Bushman has been called "one of the most important scholars of American religious history [of the late 20th century]", and in 2012 a $3 million donation was made to the University of Virginia to establish the Richard Lyman Bushman Chair of Mormon Studies in his honor.

He also serves as one of three general editors of the Joseph Smith Papers.

Richard Bushman states the dominant church history narrative is false.
Biography

Richard L. Bushman was born on June 20, 1931, in Salt Lake City, Utah. His father, Ted Bushman (1902–1980), was a fashion illustrator, advertiser, and department store executive, and his mother, Dorothy Bushman (née Lyman; 1908–1995), was a secretary and homemaker. Bushman's family relocated to Portland, Oregon when he was a small child.

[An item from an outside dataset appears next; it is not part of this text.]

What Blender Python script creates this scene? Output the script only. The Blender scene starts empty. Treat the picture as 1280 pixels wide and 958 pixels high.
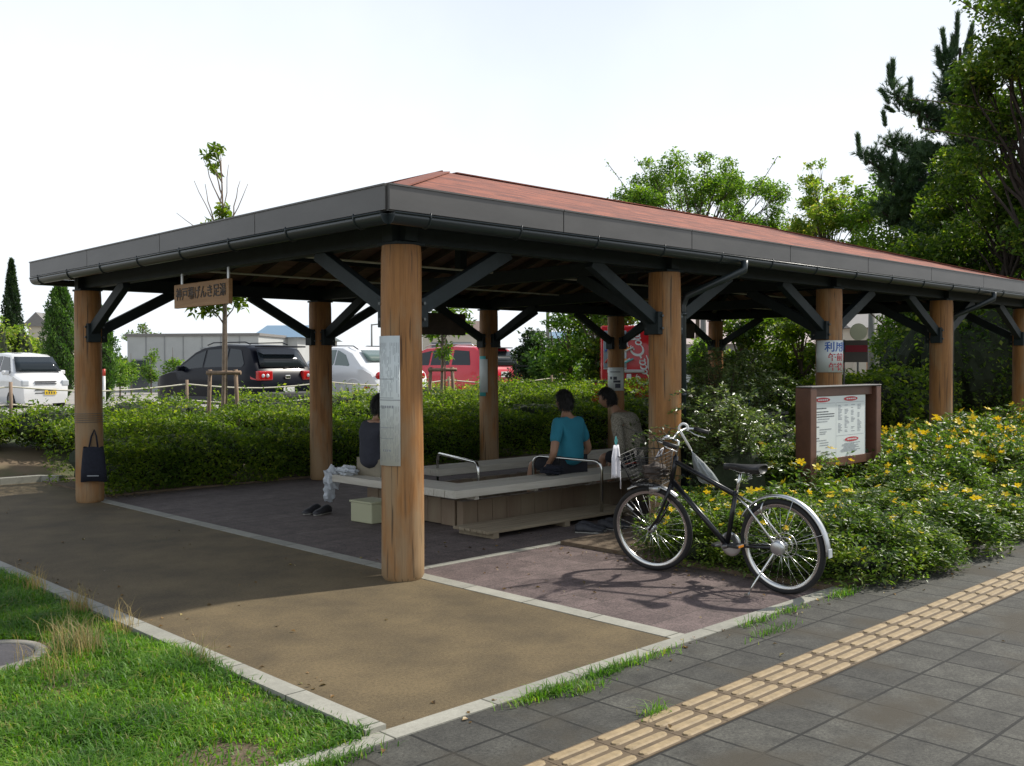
import bpy, bmesh, math, random
import numpy as np
from mathutils import Vector, Matrix
random.seed(7); RNG = np.random.default_rng(11)
PI = math.pi; R = math.radians
scene = bpy.context.scene; COL = scene.collection

# ------------------------------------------------------------------ camera
CX, CY, CZ = -4.6095, -5.9426, 1.6
YAW, PITCH, ROLL = 0.80075, -0.01792, -0.004065
fw = Vector((math.cos(YAW)*math.cos(PITCH), math.sin(YAW)*math.cos(PITCH), math.sin(PITCH)))
rt = Vector((math.sin(YAW), -math.cos(YAW), 0)); up = rt.cross(fw)
rt2 = rt*math.cos(ROLL)+up*math.sin(ROLL); up2 = -rt*math.sin(ROLL)+up*math.cos(ROLL)
cd = bpy.data.cameras.new('camera'); cam = bpy.data.objects.new('camera', cd); COL.objects.link(cam)
m = Matrix((rt2, up2, -fw)).transposed().to_4x4(); m.translation = Vector((CX, CY, CZ)); cam.matrix_world = m
cd.sensor_width = 36; cd.lens = 36*1243/1280; cd.clip_end = 3000; cd.clip_start = 0.05
scene.camera = cam

# ------------------------------------------------------------------ world, sun
SUN_AZ = math.atan2(0.95, -0.27); SUN_EL = R(45.3)
w = bpy.data.worlds.new('World'); scene.world = w; w.use_nodes = True
nt = w.node_tree; bg = nt.nodes['Background']; NL = nt.links
sky = nt.nodes.new('ShaderNodeTexSky'); sky.sky_type = 'NISHITA'; sky.sun_disc = False
sky.sun_elevation = SUN_EL; sky.sun_rotation = SUN_AZ; sky.air_density = 1.0; sky.dust_density = 1.5; sky.ozone_density = 1.0
# thin bright cloud veil over the blue: thick low down, broken overhead
tcw = nt.nodes.new('ShaderNodeTexCoord'); sxw = nt.nodes.new('ShaderNodeSeparateXYZ'); NL.new(tcw.outputs['Generated'], sxw.inputs[0])
cn = nt.nodes.new('ShaderNodeTexNoise'); cn.inputs['Scale'].default_value = 2.2; cn.inputs['Detail'].default_value = 6; NL.new(tcw.outputs['Generated'], cn.inputs[0])
m1 = nt.nodes.new('ShaderNodeMapRange'); NL.new(sxw.outputs['Z'], m1.inputs[0]); m1.inputs[1].default_value = 0.2; m1.inputs[2].default_value = 0.9; m1.inputs[3].default_value = .96; m1.inputs[4].default_value = .12
m2 = nt.nodes.new('ShaderNodeMapRange'); NL.new(cn.outputs[0], m2.inputs[0]); m2.inputs[1].default_value = .35; m2.inputs[2].default_value = .65; m2.inputs[3].default_value = -.10; m2.inputs[4].default_value = .10
ad = nt.nodes.new('ShaderNodeMath'); ad.operation = 'ADD'; ad.use_clamp = True; NL.new(m1.outputs[0], ad.inputs[0]); NL.new(m2.outputs[0], ad.inputs[1])
mxw = nt.nodes.new('ShaderNodeMix'); mxw.data_type = 'RGBA'; NL.new(ad.outputs[0], mxw.inputs[0]); NL.new(sky.outputs[0], mxw.inputs[6]); mxw.inputs[7].default_value = (7.85, 8.3, 8.8, 1)
NL.new(mxw.outputs[2], bg.inputs[0]); bg.inputs[1].default_value = 0.12
sd = bpy.data.lights.new('sun', 'SUN'); sd.energy = 4.5; sd.angle = R(1.7); sd.color = (1, .95, .86)
so = bpy.data.objects.new('sun', sd); COL.objects.link(so)
sv = Vector((0.95, -0.27, 1.0)).normalized(); so.rotation_euler = sv.to_track_quat('Z', 'Y').to_euler(); so.location = (20, -6, 21)
vs = scene.view_settings; vs.view_transform = 'Standard'; vs.look = 'None'; vs.exposure = 0.16; vs.gamma = 1
scene.cycles.max_bounces = 8; scene.cycles.transparent_max_bounces = 8

# ------------------------------------------------------------------ materials
MATS = {}
def _mat(name):
    mt = bpy.data.materials.new(name); mt.use_nodes = True; n = mt.node_tree; b = n.nodes['Principled BSDF']
    MATS[name] = mt; return mt, n, b
def rgba(c): return (c[0], c[1], c[2], 1)
def mat(name, col, rough=.6, metal=0, spec=.5, var=0.0, scale=8, bump=0.0, bscale=None, col2=None, stretch=None, coat=0, trans=0, emit=None, detail=6):
    mt, n, b = _mat(name); L = n.links
    b.inputs['Base Color'].default_value = rgba(col); b.inputs['Roughness'].default_value = rough
    b.inputs['Metallic'].default_value = metal; b.inputs['Specular IOR Level'].default_value = spec
    b.inputs['Coat Weight'].default_value = coat; b.inputs['Transmission Weight'].default_value = trans
    if var or col2 or bump:
        tc = n.nodes.new('ShaderNodeTexCoord'); mp = n.nodes.new('ShaderNodeMapping'); L.new(tc.outputs['Object'], mp.inputs[0])
        if stretch: mp.inputs['Scale'].default_value = stretch
        ns = n.nodes.new('ShaderNodeTexNoise'); ns.inputs['Scale'].default_value = scale; ns.inputs['Detail'].default_value = detail; ns.inputs['Roughness'].default_value = .65
        L.new(mp.outputs[0], ns.inputs['Vector'])
        rp = n.nodes.new('ShaderNodeValToRGB'); L.new(ns.outputs['Fac'], rp.inputs[0])
        c2 = col2 or tuple(min(1, c*(1+var)) for c in col); c1 = tuple(c*(1-var) for c in col) if not col2 else col
        rp.color_ramp.elements[0].position = .32; rp.color_ramp.elements[1].position = .68
        rp.color_ramp.elements[0].color = rgba(c1); rp.color_ramp.elements[1].color = rgba(c2)
        if var or col2: L.new(rp.outputs[0], b.inputs['Base Color'])
        if bump:
            nb = n.nodes.new('ShaderNodeTexNoise'); nb.inputs['Scale'].default_value = bscale or scale*3; nb.inputs['Detail'].default_value = 4
            L.new(mp.outputs[0], nb.inputs['Vector'])
            bp = n.nodes.new('ShaderNodeBump'); bp.inputs['Strength'].default_value = bump; bp.inputs['Distance'].default_value = .01
            L.new(nb.outputs['Fac'], bp.inputs['Height']); L.new(bp.outputs[0], b.inputs['Normal'])
    return mt

def leaf_mat(name, c1, c2, c3=None, trans=.35, rough=.45, spec=.4, tcol=None, vscale=2.2):
    mt, n, b = _mat(name); L = n.links
    g = n.nodes.new('ShaderNodeNewGeometry'); rp = n.nodes.new('ShaderNodeValToRGB')
    L.new(g.outputs['Random Per Island'], rp.inputs[0])
    rp.color_ramp.elements[0].color = rgba(c1); rp.color_ramp.elements[1].color = rgba(c2)
    if c3:
        e = rp.color_ramp.elements.new(.93); e.color = rgba(c3); rp.color_ramp.elements[1].position = .9 if rp.color_ramp.elements[1].position < .93 else rp.color_ramp.elements[1].position
        rp.color_ramp.elements[-1].color = rgba(c3)
        e = rp.color_ramp.elements.new(.88); e.color = rgba(c2)
    # sprays of older and younger growth: slow change of hue and value over the plant
    tc = n.nodes.new('ShaderNodeTexCoord'); ns = n.nodes.new('ShaderNodeTexNoise'); ns.inputs['Scale'].default_value = vscale; ns.inputs['Detail'].default_value = 3; L.new(tc.outputs['Object'], ns.inputs[0])
    vr = n.nodes.new('ShaderNodeValToRGB'); L.new(ns.outputs[0], vr.inputs[0]); vr.color_ramp.elements[0].position = .36; vr.color_ramp.elements[1].position = .64; vr.color_ramp.elements[0].color = (.62, .70, .72, 1); vr.color_ramp.elements[1].color = (1.35, 1.22, .95, 1)
    mv = n.nodes.new('ShaderNodeMix'); mv.data_type = 'RGBA'; mv.blend_type = 'MULTIPLY'; mv.inputs[0].default_value = 1; L.new(rp.outputs[0], mv.inputs[6]); L.new(vr.outputs[0], mv.inputs[7])
    class _O: outputs = [mv.outputs[2]]
    rp = _O
    L.new(rp.outputs[0], b.inputs['Base Color']); b.inputs['Roughness'].default_value = rough; b.inputs['Specular IOR Level'].default_value = spec
    tr = n.nodes.new('ShaderNodeBsdfTranslucent'); mx = n.nodes.new('ShaderNodeMixShader'); mx.inputs[0].default_value = trans
    mc = n.nodes.new('ShaderNodeMix'); mc.data_type = 'RGBA'; mc.blend_type = 'MULTIPLY'; mc.inputs[0].default_value = 1
    L.new(rp.outputs[0], mc.inputs[6]); mc.inputs[7].default_value = rgba(tcol or (1.8, 2.0, .8))
    L.new(mc.outputs[2], tr.inputs[0])
    L.new(b.outputs[0], mx.inputs[1]); L.new(tr.outputs[0], mx.inputs[2]); L.new(mx.outputs[0], n.nodes['Material Output'].inputs[0])
    return mt

# ------------------------------------------------------------------ mesh builder
class MB:
    def __init__(s): s.v = []; s.f = []; s.m = []; s.sm = []
    def add(s, vs, fs, mi=0, smooth=False):
        o = len(s.v); s.v += [tuple(v) for v in vs]
        for f in fs: s.f.append([o+i for i in f]); s.m.append(mi); s.sm.append(smooth)
        return s
    def box(s, c, d, rz=0, mi=0, M=None, bev=0):
        hx, hy, hz = d[0]/2, d[1]/2, d[2]/2
        if bev:
            bm = bmesh.new(); bmesh.ops.create_cube(bm, size=1)
            for v in bm.verts: v.co = Vector((v.co.x*d[0], v.co.y*d[1], v.co.z*d[2]))
            bmesh.ops.bevel(bm, geom=bm.edges[:], offset=bev, segments=2, affect='EDGES', profile=.5)
            bm.verts.index_update(); vs = [v.co.copy() for v in bm.verts]; fs = [[v.index for v in f.verts] for f in bm.faces]; bm.free()
        else:
            vs = [Vector((x*hx, y*hy, z*hz)) for z in (-1, 1) for y in (-1, 1) for x in (-1, 1)]
            fs = [(0, 2, 3, 1), (4, 5, 7, 6), (0, 1, 5, 4), (2, 6, 7, 3), (0, 4, 6, 2), (1, 3, 7, 5)]
        T = Matrix.Translation(c) @ (M.to_4x4() if M else Matrix.Rotation(rz, 4, 'Z'))
        return s.add([T @ v for v in vs], fs, mi)
    def beam(s, p0, p1, w, h, mi=0, upv=(0, 0, 1), bev=0):
        p0 = Vector(p0); p1 = Vector(p1); x = (p1-p0); L = x.length; x.normalize(); u = Vector(upv)
        y = u.cross(x)
        if y.length < 1e-4: y = Vector((0, 1, 0)).cross(x)
        y.normalize(); z = x.cross(y)
        return s.box((p0+p1)/2, (L, w, h), M=Matrix((x, y, z)).transposed(), mi=mi, bev=bev)
    def tube(s, pts, r, n=8, mi=0, cap=True, closed=False, smooth=True):
        pts = [Vector(p) for p in pts]; N = len(pts); rs = r if hasattr(r, '__len__') else [r]*N
        vs = []; prev = None
        for i, p in enumerate(pts):
            if closed: t = pts[(i+1) % N]-pts[i-1]
            else: t = pts[min(i+1, N-1)]-pts[max(i-1, 0)]
            t.normalize()
            if prev is None:
                a = Vector((0, 0, 1)) if abs(t.z) < .9 else Vector((1, 0, 0)); u = a.cross(t).normalized()
            else:
                u = prev-t*prev.dot(t)
                if u.length < 1e-5: u = Vector((1, 0, 0)).cross(t)
                u.normalize()
            prev = u; v = t.cross(u)
            for k in range(n):
                a = 2*PI*k/n; vs.append(p+(u*math.cos(a)+v*math.sin(a))*rs[i])
        fs = []
        for i in range(N if closed else N-1):
            j = (i+1) % N
            for k in range(n): fs.append((i*n+k, i*n+(k+1) % n, j*n+(k+1) % n, j*n+k))
        s.add(vs, fs, mi, smooth)
        if cap and not closed:
            o = len(s.v)-N*n
            s.f.append([o+k for k in range(n)][::-1]); s.m.append(mi); s.sm.append(False)
            s.f.append([o+(N-1)*n+k for k in range(n)]); s.m.append(mi); s.sm.append(False)
        return s
    def cyl(s, p0, p1, r, n=16, mi=0, r2=None): return s.tube([p0, p1], [r, r if r2 is None else r2], n, mi)
    def lathe(s, prof, c=(0, 0, 0), axis='Z', n=24, mi=0, smooth=True):
        vs = []
        for (r, z) in prof:
            for k in range(n):
                a = 2*PI*k/n; p = (r*math.cos(a), r*math.sin(a), z)
                if axis == 'Y': p = (p[0], p[2], p[1])
                if axis == 'X': p = (p[2], p[0], p[1])
                vs.append((p[0]+c[0], p[1]+c[1], p[2]+c[2]))
        fs = [(i*n+k, i*n+(k+1) % n, (i+1)*n+(k+1) % n, (i+1)*n+k) for i in range(len(prof)-1) for k in range(n)]
        return s.add(vs, fs, mi, smooth)
    def ring(s, c, R_, r, axis='Y', n=48, m=8, mi=0, a0=0, a1=2*PI, sx=1.0):
        full = abs(a1-a0-2*PI) < 1e-4; k = n if full else n+1
        pts = []
        for i in range(k):
            a = a0+(a1-a0)*i/n; x, y = R_*math.cos(a), R_*math.sin(a)
            pts.append({'Y': (c[0]+x, c[1], c[2]+y), 'X': (c[0], c[1]+x, c[2]+y), 'Z': (c[0]+x, c[1]+y, c[2])}[axis])
        return s.tube(pts, r, m, mi, closed=full)
    def poly(s, pts, mi=0): return s.add(pts, [list(range(len(pts)))], mi)
    def prism(s, pts, z0, z1, mi=0, mis=None):
        n = len(pts); vs = [(p[0], p[1], z0) for p in pts]+[(p[0], p[1], z1) for p in pts]
        s.add(vs, [list(range(n))[::-1], list(range(n, 2*n))], mi)
        s.add(vs, [(i, (i+1) % n, n+(i+1) % n, n+i) for i in range(n)], mi if mis is None else mis); return s
    def xform(s, M): s.v = [tuple(M @ Vector(v)) for v in s.v]; return s
    def build(s, name, mats, parent=None, world=False, smooth=None):
        me = bpy.data.meshes.new(name)
        off = parent.location if (world and parent is not None) else None
        vs = s.v if off is None else [(v[0]-off.x, v[1]-off.y, v[2]-off.z) for v in s.v]
        me.from_pydata(vs, [], s.f)
        if not isinstance(mats, (list, tuple)): mats = [mats]
        for mm in mats: me.materials.append(mm)
        me.polygons.foreach_set('material_index', s.m)
        me.polygons.foreach_set('use_smooth', s.sm if smooth is None else [smooth]*len(s.f))
        me.update()
        o = bpy.data.objects.new(name, me); COL.objects.link(o)
        if parent is not None: o.parent = parent
        return o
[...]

After graduating from high school in 1949, Bushman spent two years as an LDS missionary in the northeastern United States. After completing his missionary service, he matriculated at Harvard University, graduating in 1955 with an A.B. magna cum laude in history. He continued at Harvard as a graduate student, earning A.M. and Ph.D. degrees in the History of American Civilization, where he studied with distinguished early American historian Bernard Bailyn. Bushman taught at Harvard University, Brigham Young University, Boston University, and the University of Delaware before joining the history faculty at Columbia. During the 2007-08 academic year, Bushman served as the Howard W. Hunter Visiting Professor in Mormon Studies at Claremont Graduate University and held a Huntington Library fellowship. Bushman married fellow historian Claudia Lauper Bushman on August 19, 1955. They are the parents of six children.

Bushman is a member of The Church of Jesus Christ of Latter-day Saints (LDS Church). He interrupted his undergraduate studies at Harvard to serve as a missionary in New England and Atlantic Canada, and he has held various positions within the LDS Church, including Seminary teacher, bishop, stake president, and stake patriarch.
Honors

Bushman's scholarship includes studies of early American social, cultural, and political history, American religious history, and the history of the LDS Church, and his books have won numerous awards. In 1968, Bushman's From Puritan to Yankee: Character and Social Order in Connecticut, 1690-1765 won the prestigious Bancroft Prize, an award given by the trustees of Columbia University for the year's best book on American history. Bushman has also received the Phi Alpha Theta prize, and Evans Biography Awards, administered by the Mountain West Center for Regional Studies at Utah State University.
In 2006, Bushman received the Mormon History Association's annual 2006 Best Book award for his biography Joseph Smith: Rough Stone Rolling. Bushman has held Guggenheim, Huntington, National Humanities Center, and National Endowment for the Humanities fellowships; and has served as president of the Mormon History Association (1985–1986).